Implications for Listed Markets
For decades, SMSF allocations into fully franked dividend payers underpinned demand for ASX blue chips; that dominance is waning. Listed shares now represent 26–27% of SMSF assets, down from previous highs, with capital flowing into new directions.
Diversification into ETFs, global equities, LICs and LITs is redirecting capital offshore and into alternative structures. Chris Hill, National Manager of Strategic Relationships at AUSIEX, notes:
“While traditional blue-chip stocks remain components of many portfolios, the growing emphasis on ETFs, both domestic and international, signals a shift towards diversification in the face of uncertainty”.
For listed companies, this means dividend policy alone may no longer be enough to secure SMSF capital.
Balance sheet quality and diversification will matter more in competing for the DIY dollar.
The Scrutiny Question: Advice, Risk and Regulation
While many trustees are sophisticated, not all are professional investors. The move into private credit and venture capital sharpens questions about capability and risk management.
Valuation, liquidity, and governance risks are inherently more demanding in private markets than in holding a basket of blue-chip shares.
The ATO remains wary of compliance gaps, with Deputy Commissioner Emma Rosenzweig cautioning:
“We expect a significantly higher proportion of non-lodgers have contravened the regulatory rules”.
That warning comes even as case studies abound of SMSF blow-ups; whether in crypto schemes, unregulated property developments, or scams leading to total capital loss.
These failures fuel recurring debates about whether minimum balance thresholds should apply and whether trustees are receiving quality advice as portfolios become more complex.
The Infrastructure and Policy Dimension
The sector is becoming more professional in response to these challenges.
A rising share of trustees rely on administrators and platforms such as Netwealth ((NWL)), Hub24 ((HUB)), and Praemium ((PPS)) to reduce operational burdens and manage reporting and compliance.

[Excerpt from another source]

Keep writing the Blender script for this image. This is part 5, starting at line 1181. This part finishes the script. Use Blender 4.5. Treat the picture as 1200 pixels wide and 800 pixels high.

These intermediaries, alongside product providers, are likely to be central beneficiaries as SMSFs diversify further.
This infrastructure evolution is enabling the sophistication that defines modern SMSFs, providing the tools and support structures that allow individual trustees to execute institutional-grade strategies.

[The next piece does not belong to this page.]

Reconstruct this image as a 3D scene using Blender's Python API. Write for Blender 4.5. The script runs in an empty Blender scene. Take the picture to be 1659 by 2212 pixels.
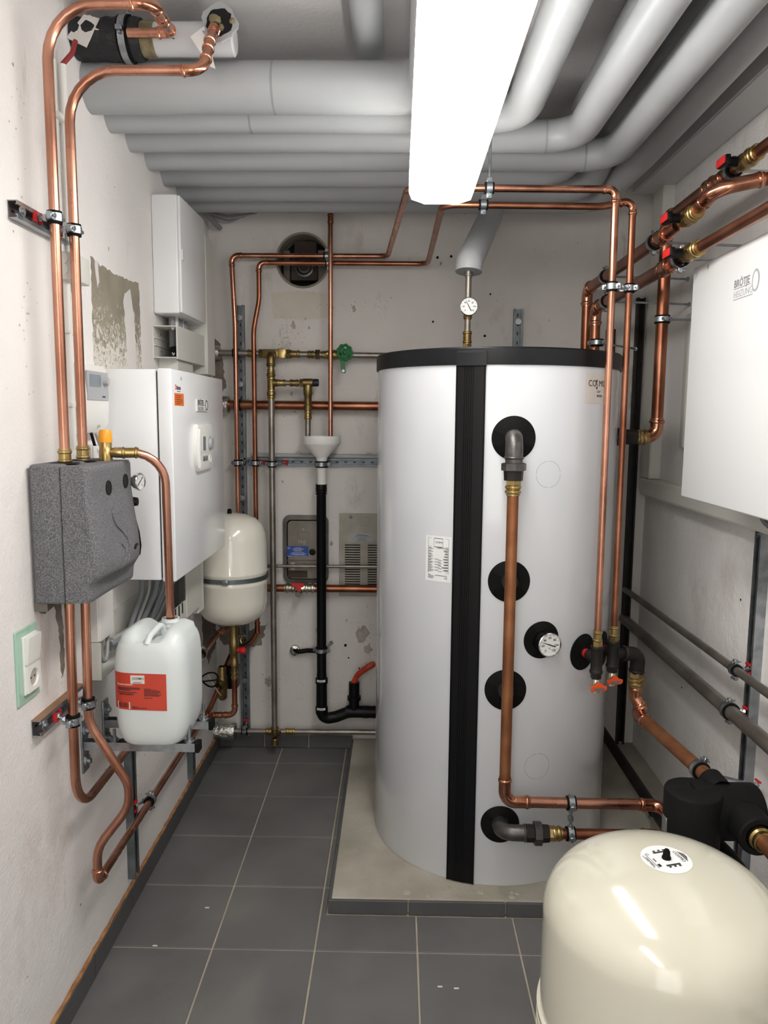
import bpy, bmesh, math, random
from mathutils import Vector as V, Matrix
random.seed(7)
S = bpy.context.scene
COL = S.collection
# ---------------------------------------------------------------- camera
cam = bpy.data.cameras.new('camera')
cam.sensor_fit = 'VERTICAL'; cam.sensor_height = 36.0; cam.lens = 1650 / 2212 * 36.0
cam.clip_start = 0.05
co = bpy.data.objects.new('camera', cam); COL.objects.link(co)
co.matrix_world = Matrix(((0.9998, -0.01048, 0.01718, 0.0), (0.01834, 0.12327, -0.9922, 0.0),
                          (0.00828, 0.99232, 0.12344, 1.56), (0, 0, 0, 1)))
S.camera = co
# ---------------------------------------------------------------- world, light, exposure
w = bpy.data.worlds.new('world'); S.world = w; w.use_nodes = True
w.node_tree.nodes['Background'].inputs[0].default_value = (0.5, 0.52, 0.55, 1)
w.node_tree.nodes['Background'].inputs[1].default_value = 0.05
S.view_settings.view_transform = 'Standard'; S.view_settings.look = 'None'
S.view_settings.gamma = 1.0; S.view_settings.use_curve_mapping = False
S.view_settings.exposure = 0.16
LAMP = 17.0            # emission of the tube lamp in view
LAMP_BACK = 15.0       # emission of the second tube lamp of the room, behind the camera
# added soft fill from behind the camera; the wall there has no opening
al = bpy.data.lights.new('rear_fill_light', 'AREA'); al.shape = 'RECTANGLE'; al.size = 0.9; al.size_y = 1.9
al.energy = 11.0; al.color = (1.0, 0.98, 0.95)
ao = bpy.data.objects.new('rear_fill_light', al); COL.objects.link(ao)
ao.location = (-0.1, -1.15, 1.1); ao.rotation_euler = (math.radians(90), 0, 0)

# ---------------------------------------------------------------- materials
def lin(h):
    h = h.lstrip('#'); o = []
    for i in (0, 2, 4):
        c = int(h[i:i + 2], 16) / 255
        o.append(c / 12.92 if c <= 0.04045 else ((c + 0.055) / 1.055) ** 2.4)
    return (*o, 1)

def mat(name, col, rough=0.5, metal=0.0, var=0.0, vscale=8.0, col2=None, bump=0.0, bscale=60.0, spec=0.5,
        coat=0.0, trans=0.0, stretch=None, detail=4.0, c0=0.35, c1=0.65, rvar=0.0):
    m = bpy.data.materials.new(name); m.use_nodes = True
    nt = m.node_tree; b = nt.nodes['Principled BSDF']
    c = lin(col)
    b.inputs['Base Color'].default_value = c; b.inputs['Roughness'].default_value = rough
    b.inputs['Metallic'].default_value = metal; b.inputs['Specular IOR Level'].default_value = spec
    b.inputs['Coat Weight'].default_value = coat; b.inputs['Coat Roughness'].default_value = 0.08
    b.inputs['Transmission Weight'].default_value = trans
    tc = nt.nodes.new('ShaderNodeTexCoord'); mp = nt.nodes.new('ShaderNodeMapping')
    nt.links.new(tc.outputs['Object'], mp.inputs[0])
    if stretch: mp.inputs['Scale'].default_value = stretch
    if var or col2:
        n = nt.nodes.new('ShaderNodeTexNoise'); n.inputs['Scale'].default_value = vscale; n.inputs['Detail'].default_value = detail
        nt.links.new(mp.outputs[0], n.inputs[0])
        r = nt.nodes.new('ShaderNodeValToRGB')
        r.color_ramp.elements[0].position = c0; r.color_ramp.elements[1].position = c1
        r.color_ramp.elements[0].color = lin(col2) if col2 else tuple(x * (1 - var) for x in c[:3]) + (1,)
        r.color_ramp.elements[1].color = c
        nt.links.new(n.outputs[0], r.inputs[0]); nt.links.new(r.outputs[0], b.inputs['Base Color'])
        if rvar:
            mr = nt.nodes.new('ShaderNodeMapRange'); mr.inputs[3].default_value = rough - rvar; mr.inputs[4].default_value = rough + rvar
            nt.links.new(n.outputs[0], mr.inputs[0]); nt.links.new(mr.outputs[0], b.inputs['Roughness'])
    if bump:
        n2 = nt.nodes.new('ShaderNodeTexNoise'); n2.inputs['Scale'].default_value = bscale; n2.inputs['Detail'].default_value = 5
        nt.links.new(mp.outputs[0], n2.inputs[0])
        bp = nt.nodes.new('ShaderNodeBump'); bp.inputs['Strength'].default_value = bump; bp.inputs['Distance'].default_value = 0.01
        nt.links.new(n2.outputs[0], bp.inputs['Height']); nt.links.new(bp.outputs[0], b.inputs['Normal'])
    return m

def plaster(name, col, col2, stain, bump, bscale):
    """painted plaster: slow tone changes, sparse dirt smears and specks, grainy relief"""
    m = mat(name, col, 0.85, var=0.1, vscale=1.6, col2=col2, c0=0.3, c1=0.6)
    nt = m.node_tree; b = nt.nodes['Principled BSDF']
    base = b.inputs['Base Color'].links[0].from_socket
    tc = nt.nodes.new('ShaderNodeTexCoord')
    def layer(prev, scale, lo, hi, c, vec_scale, detail=6):
        mp = nt.nodes.new('ShaderNodeMapping'); mp.inputs['Scale'].default_value = vec_scale
        nt.links.new(tc.outputs['Object'], mp.inputs[0])
        n = nt.nodes.new('ShaderNodeTexNoise'); n.inputs['Scale'].default_value = scale; n.inputs['Detail'].default_value = detail
        n.inputs['Roughness'].default_value = 0.65
        nt.links.new(mp.outputs[0], n.inputs[0])
        mr = nt.nodes.new('ShaderNodeMapRange'); mr.inputs[1].default_value = lo; mr.inputs[2].default_value = hi
        nt.links.new(n.outputs[0], mr.inputs[0])
        mx = nt.nodes.new('ShaderNodeMix'); mx.data_type = 'RGBA'
        nt.links.new(mr.outputs[0], mx.inputs[0]); nt.links.new(prev, mx.inputs[6]); mx.inputs[7].default_value = lin(c)
        return mx.outputs[2]
    s = layer(base, 2.2, 0.6, 0.8, stain, (1, 1, 0.6))
    s = layer(s, 5.0, 0.63, 0.74, stain, (1.3, 1.3, 0.4), 9)
    s = layer(s, 34.0, 0.725, 0.76, '8a8078', (1, 1, 0.7), 3)
    nt.links.new(s, b.inputs['Base Color'])
    n1 = nt.nodes.new('ShaderNodeTexNoise'); n1.inputs['Scale'].default_value = bscale; n1.inputs['Detail'].default_value = 6
    n2 = nt.nodes.new('ShaderNodeTexNoise'); n2.inputs['Scale'].default_value = 9; n2.inputs['Detail'].default_value = 3
    for n in (n1, n2): nt.links.new(tc.outputs['Object'], n.inputs[0])
    ad = nt.nodes.new('ShaderNodeMath'); ad.operation = 'MULTIPLY_ADD'; ad.inputs[1].default_value = 2.0
    nt.links.new(n2.outputs[0], ad.inputs[0]); nt.links.new(n1.outputs[0], ad.inputs[2])
    bp = nt.nodes.new('ShaderNodeBump'); bp.inputs['Strength'].default_value = bump; bp.inputs['Distance'].default_value = 0.012
    nt.links.new(ad.outputs[0], bp.inputs['Height']); nt.links.new(bp.outputs[0], b.inputs['Normal'])
    return m

M = dict(
    wall_l=plaster('left_plaster', 'e9e6e4', 'dedad7', 'c9c0b8', 0.22, 130),
    wall_b=plaster('back_plaster', 'dedad6', 'ceCAc5', 'a59d93', 0.16, 80),
    wall_r=plaster('right_plaster', 'f2f0ee', 'e8e5e2', 'd8d2cb', 0.35, 110),
    ceil=plaster('ceiling_paint', 'd9d7d7', 'cdcac9', 'b5b0ad', 0.12, 70),
    tile=mat('floor_tile', '6c6b6b', 0.55, var=0.16, vscale=2.5, col2='5f5e5e', bump=0.05, bscale=420),
    tile2=mat('skirting_tile', '565656', 0.5, var=0.2, vscale=4, bump=0.04, bscale=300),
    grout=mat('grout', 'b3aa98', 0.9, var=0.2, vscale=14),
    concrete=mat('concrete', 'b5b0a4', 0.9, col2='989386', vscale=4, bump=0.2, bscale=60, detail=8),
    glue=mat('adhesive', 'b98552', 0.9, col2='8f5f38', vscale=25, bump=0.6, bscale=90),
    copper=mat('copper', 'cd9780', 0.27, 1.0, col2='a6725d', vscale=9, detail=6, rvar=0.06, stretch=(1, 1, 0.5)),
    copper_d=mat('dull_copper', 'ad765d', 0.33, 1.0, col2='82503b', vscale=8, detail=6, rvar=0.06),
    copper_f=mat('copper_fitting', 'd2977c', 0.2, 1.0, col2='b0755b', vscale=30, rvar=0.05),
    copper_b=mat('brown_copper', 'a5704b', 0.5, 0.75, col2='8a583b', vscale=14, detail=7, rvar=0.08),
    brass=mat('brass', 'c4ad7a', 0.3, 1.0, col2='a28a57', vscale=30, rvar=0.05),
    brass_d=mat('dull_brass', '9d8a5f', 0.4, 1.0, col2='7a6842', vscale=22),
    iron=mat('malleable_iron', '6a6866', 0.4, 0.85, col2='565452', vscale=30, bump=0.08, bscale=200),
    iron_d=mat('black_iron', '34322f', 0.55, 0.6, col2='2a2826', vscale=20, bump=0.08, bscale=200),
    steel=mat('galvanised_steel', 'b4b9bd', 0.35, 0.95, col2='8f969b', vscale=26, rvar=0.08),
    steel_d=mat('dull_galvanised_steel', '858c90', 0.5, 0.85, col2='6c7478', vscale=20),
    stainless=mat('grey_steel_pipe', 'a39d95', 0.4, 0.85, col2='878179', vscale=12),
    chrome=mat('chrome', 'd8d8d8', 0.12, 1.0),
    nickel=mat('nickel', 'c9c5b4', 0.22, 1.0, col2='a8a493', vscale=30),
    pvc=mat('grey_pvc_jacket', 'abaeb0', 0.42, col2='a3a6a8', vscale=3),
    pvcw=mat('greyish_white_plastic', 'c4c5c7', 0.4),
    beige=mat('beige_overpaint', 'd6d0c2', 0.85, var=0.06, vscale=10),
    seam=mat('jacket_seam', '8e9192', 0.5),
    white=mat('white_enamel', 'e9ebee', 0.22, coat=0.35),
    white2=mat('white_panel', 'e3e4e5', 0.32, coat=0.1),
    wplas=mat('white_plastic', 'e4e3df', 0.4),
    offwhite=mat('off_white_plastic', 'd6d5ce', 0.45),
    tank=mat('tank_foil_jacket', 'd9dce0', 0.13, coat=0.3),
    cream_bright=mat('cream_enamel_brightened', 'e9e7da', 0.16, coat=0.6),  # same cream enamel, colour lightened to offset the dim back corner
    cream=mat('cream_enamel', 'd3d0bf', 0.16, coat=0.6),
    black=mat('black_plastic', '0b0b0d', 0.42, spec=0.22),
    black_lid=mat('black_lid', '121316', 0.4, spec=0.3, bump=0.05, bscale=500),
    blackep=mat('black_insulation', '0e0e0f', 0.7, spec=0.25, bump=0.15, bscale=220),
    rubber=mat('rubber', '0a0a0a', 0.8, spec=0.2),
    epp=mat('grey_foam_shell', '87878a', 0.9, col2='505054', vscale=520, detail=3, bump=0.15, bscale=500, c0=0.42, c1=0.66),
    hole=mat('dark_cavity', '0c0c0c', 0.9),
    red=mat('red_plastic', 'cf2023', 0.4),
    redcable=mat('red_cable', '8e2a2c', 0.5),
    orange=mat('orange_plastic', 'e8541f', 0.4),
    amber=mat('amber_cap', 'f0a020', 0.4),
    green=mat('green_paint', '1d6b3c', 0.35),
    blue=mat('blue_label', '12459a', 0.4),
    navy=mat('navy_cap', '16182a', 0.4),
    ink=mat('ink', '2a2a2c', 0.6),
    inkg=mat('grey_ink', '7d7f83', 0.6),
    paper=mat('label_paper', 'e6e9e8', 0.5),
    paperw=mat('white_paper', 'f0f0f0', 0.5),
    grey_label=mat('warm_label', 'd8d2ca', 0.4),
    redlabel=mat('red_label', 'c94730', 0.45, col2='bd3c28', vscale=8),
    olabel=mat('orange_label', 'e9722a', 0.5),
    whiteink=mat('white_ink', 'f2ece8', 0.6),
    can=mat('milky_polyethylene', 'dbe0de', 0.35, col2='d1d8d8', vscale=3),
    cable=mat('grey_cable', '85888c', 0.5),
    cable2=mat('light_grey_cable', 'a9aaa8', 0.5),
    glassg=mat('green_glass', '9cc4b0', 0.12, coat=0.5),
    lcd=mat('lcd', '6b7680', 0.25),
    greyp=mat('grey_plastic', 'a3a5a8', 0.4),
    greyd=mat('dark_grey_plastic', '6b6c6e', 0.45),
    foil=mat('aluminium_foil', 'c8c8c2', 0.22, 1.0, bump=1.0, bscale=45),
    wool=mat('mineral_wool', '8d8265', 0.95, col2='6d6248', vscale=40, bump=0.8, bscale=70),
    patch=mat('bare_cement_render', '98907f', 0.9, col2='857d70', vscale=9, detail=8, bump=0.2, bscale=90),
    patchb=mat('bare_brown_render', '8d8579', 0.95, col2='746b60', vscale=20, detail=8, bump=0.4, bscale=90),
    filler=mat('white_filler', 'd9d6d2', 0.85, var=0.05, vscale=14),
    smudge=mat('soot_smudge', 'b9b1a8', 0.9, col2='a1988e', vscale=60),
    meter=mat('cloudy_cover', '8a8478', 0.3, col2='6f685d', vscale=7, detail=6, coat=0.4),
    frame=mat('weathered_frame', '6a6660', 0.5, 0.2, col2='54504b', vscale=16),
    plate=mat('stained_cream_plate', 'b4b0a4', 0.55, col2='9f9a8d', vscale=10, detail=8),
    brownbox=mat('brown_board', '4d4034', 0.8, col2='3c3128', vscale=8),
    tar=mat('black_bitumen_wrap', '17171b', 0.5, bump=0.7, bscale=40),
    flex=mat('orange_corrugated_plastic', 'c4492f', 0.5),
    dial=mat('dial_face', 'dedfdd', 0.35),
    wood=mat('rusty_steel', '8d6a50', 0.7, 0.3, col2='a08066', vscale=12),
)
def emissive(name, col, strength):
    m = bpy.data.materials.new(name); m.use_nodes = True; b = m.node_tree.nodes['Principled BSDF']
    b.inputs['Base Color'].default_value = (0.9, 0.9, 0.9, 1)
    b.inputs['Emission Color'].default_value = lin(col); b.inputs['Emission Strength'].default_value = strength
    return m
M['lamp'] = emissive('lit_diffuser', 'fffcf7', LAMP)
M['lamp2'] = emissive('lit_diffuser_rear', 'fffcf7', LAMP_BACK)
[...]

The policy debate surrounding SMSFs remains contentious. As Burgess warns:
“To claim this tax only affects a minority and serves the national interest is shortsighted. It ignores the broader ripple effects”.
His point underscores a crucial reality: the SMSF sector is not just a niche for the wealthy. Its investment choices reflect across listed markets, property, private credit, and beyond.
The Road Ahead
Despite the risks and regulatory scrutiny, SMSFs remain firmly in growth mode. The 26% year-on-year increase in new fund establishments suggests the structural appeal of control, flexibility, and tax benefits continues to outweigh the complexity.

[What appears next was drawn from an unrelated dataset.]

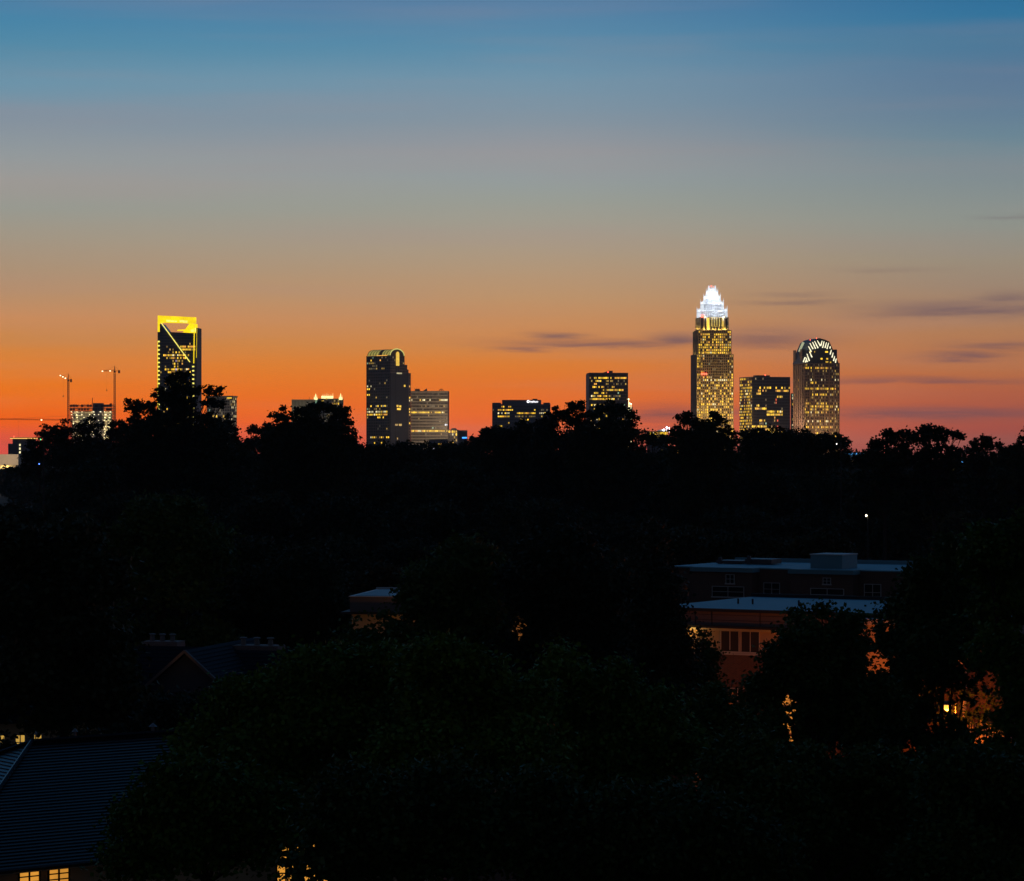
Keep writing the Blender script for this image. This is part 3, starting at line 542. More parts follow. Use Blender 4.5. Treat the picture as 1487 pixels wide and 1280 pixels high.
def crane(label, px, D, ytop, yj, dirx, jib, tail, tilt=0., base=700, lamps=3, group='tower cranes'):
    s_ = D/F; p = P(px, HY, D); rt = empty('tower_crane', (p.x, D, 0)); tag(rt, label, 'crane', group); z_ = lambda y: CAMZ+(HY-y)*s_
    b = MB(); hw = 1.1; zj = z_(yj); zt = z_(ytop); k = 0.
    for sx_ in (-hw, hw):
        for sy_ in (-hw, hw): b.bar((sx_, sy_, 0), (sx_, sy_, zj), .26, n=4)
    while k < zj-3:
        for sx_ in (-hw, hw): b.bar((sx_, -hw, k), (sx_, hw, k+3), .13, n=3)
        for sy_ in (-hw, hw): b.bar((-hw, sy_, k), (hw, sy_, k+3), .15, n=3); b.bar((hw, sy_, k), (-hw, sy_, k+3), .15, n=3)
        k += 3
    b.build('mast', CRN, rt)
    b = MB(); b.bar((-hw, 0, zj), (0, 0, zt), .35, .2, 4); b.bar((hw, 0, zj), (0, 0, zt), .35, .2, 4); b.bar((0, 0, zj), (0, 0, zt+1.5), .3, .15, 4); b.build('tower_head', CRN, rt)
    b = MB(); n = max(4, int(jib/2.6)); dz = math.tan(tilt)
    pt = lambda f, dy, up: (dirx*f*jib, dy, zj+1+f*jib*dz+up)
    for dy, up in ((-.8,0),(.8,0),(0,1.7)): b.bar(pt(0,dy,up), pt(1,dy,up*.6), .2, n=4)
    for i in range(n):
        f0, f1, fm = i/n, (i+1)/n, (i+.5)/n
        for dy in (-.8, .8): b.bar(pt(f0,dy,0), pt(fm,0,1.7), .13, n=3); b.bar(pt(fm,0,1.7), pt(f1,dy,0), .13, n=3)
    b.build('jib', CRN, rt)
    b = MB(); b.box(min(0,-dirx*tail), max(0,-dirx*tail), -.9, .9, zj+.7, zj+1.3).bar((0,0,zt), (-dirx*tail*.95,0,zj+1.3), .12, n=3).bar((0,0,zt), pt(.7,0,1.5), .1, n=3); b.build('counter_jib', CRN, rt)
    MB().box(min(-dirx*tail,-dirx*(tail-2.4)), max(-dirx*tail,-dirx*(tail-2.4)), -1.2, 1.2, zj-2.2, zj+2).build('counterweight', mat('crane_counterweight', (.12,.1,.09), .9), rt)
    MB().box(-dirx*-.9, -dirx*-.9+dirx*1.8 if dirx > 0 else .9, -2.4, -1.1, zj-1.4, zj+.8).build('cab', steel, rt)
    for i in range(lamps): q = pt(.35+.6*i/max(1, lamps-1), -1, .2); MB().box(q[0]-.9, q[0]+.9, q[1]-.3, q[1], q[2]-.6, q[2]+.5).build('jib_lamp', LAMPW, rt)
    q = pt(.62, 0, 0); MB().bar((q[0], 0, q[2]), (q[0], 0, q[2]-26), .07, n=3).box(q[0]-.5, q[0]+.5, -.4, .4, q[2]-28, q[2]-26).build('hoist_cable', steel, rt)
    return rt
crane('tower crane with three bright jib lamps at the left edge of the unfinished tower', 99.2, 3900, 543, 553, -1, 11.5, 5, .5, lamps=3)
crane('taller tower crane right of the unfinished tower, its short jib pointing left', 166.5, 3900, 532, 540, -1, 18, 7.5, -.03, lamps=2)
crane('long low crane jib reaching in from the left edge over the treetops', 104, 3600, 604, 612, -1, 112, 14, .012, lamps=2)
# ---- 13 lower left blocks
T = Tower('flat_roofed_block', 'grey block with a glowing yellow roof edge at the far left behind trees', 19, 50, 14, 3300, 30, 16)
x0, x1 = -T.W/2, T.W/2; y0, y1 = -T.L/2, T.L/2; z = T.z
T.core(slate, x0, x1, y0, y1, 0, z(638.5)); T.grid(slate, x0, x1, y0, y1, 0, z(638.5), 4.3, 3.2, 1.8, 1.2); MB().box(x0-6, x0-.4, y0+3, y1-3, 0, z(644.5)).build('side_wing', slate, T.root)
MB().box(x0-3.5, x1+3, y0-2, y1+2, z(637.2), z(635.5)).build('roof_slab', steel, T.root); block('roof_edge_light', lit('roof_edge_glow', (1.,.55,.12), 1.3), T.root, x0-3.6, x1+3.1, y0-2.3, y0-2.03, z(637.5), z(636.3))
T.light(.0, [(646,26,31,1.,'p'),(651,26,31,1.,'p'),(656,26,31,1.,'p')], 'd'); beacon(T.root, x0+1, y0, z(634.5), .5); T.finish()
T = Tower('parking_deck', 'pale blank walled building lit yellow below, at the left edge above the trees', -40, 26, -44, 1700, 30, 17)
x0, x1 = -T.W/2, T.W/2; y0, y1 = -T.L/2, T.L/2; z = T.z
MB().box(x0, x1, y0, y1, z(676), z(660)).build('wall', beige, T.root); MB().box(x0, x1, y0+2, y1, 0, z(676)).build('recessed_wall', beige, T.root)
MB().box(x0, x1, y0-.4, y0+.1, z(683), z(681)).build('balustrade', beige, T.root)
for k in (4, 9.5): lamp('POINT', (T.u(k), y0+.4, z(678.2)), 420, (1.,.72,.2), .2, T.root, 'deck_lamp')
lamp('POINT', (T.u(12), y0-18, z(668)), 1.1e4, (1.,.75,.5), 1, T.root, 'flood_or_fill_light'); T.finish(); tag(T.root, cat='building')
# ---- 14 small lit buildings low in the gaps
T = Tower('lit_low_building', 'low building with yellow lit top floor and white roof floodlights, left of tallest tower', 943, 970, 941, 3300, 22, 18)
x0, x1 = -T.W/2, T.W/2; y0, y1 = -T.L/2, T.L/2; z = T.z
T.core(GLASSD, x0, x1, y0, y1, 0, z(627)); T.grid(granite, x0, x1, y0, y1, 0, z(627), 4, 2, 1, .5); T.light(.1, [(629,940,972,1.,'g'),(632.5,940,972,.9,'g'),(637,944,972,.4,'g')], 'd')
MB().prism([(T.u(954), z(627)), (T.u(966), z(627)), (T.u(966), z(623.5)), (T.u(957), z(624.5))], y0+3, y0+8).build('roof_canopy', WHITE, T.root)
for q, yy, r in ((964.5,624.6,1.3),(968.6,621.2,1.1),(972.2,621.5,.7)): MB().bar((T.u(q), y0+1, z(628)), (T.u(q), y0+1, z(yy)), .2).ball((T.u(q), y0+1, z(yy)), r).build('flood_or_fill_light', lit('flood_white', (.85,.88,1.), 7.), T.root)
T.finish(40); tag(T.root, cat='building')
T = Tower('arena', 'low wide arena with blue light band along its roof edge, right of last tower', 1228, 1276, 1279, 3300, 60, 19)
x0, x1 = -T.W/2, T.W/2; y0, y1 = -T.L/2, T.L/2; z = T.z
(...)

As Australia’s investment landscape evolves, understanding where that trillion dollars of DIY super is flowing has never been more important for investors.
In an era of institutional dominance, these self-directed investors represent something unique: individual agency at scale, with the collective power to move markets and reshape the investment landscape.
SMSFs are no longer passive participants but active shapers of market dynamics, and their choices today will echo through Australian markets for decades to come.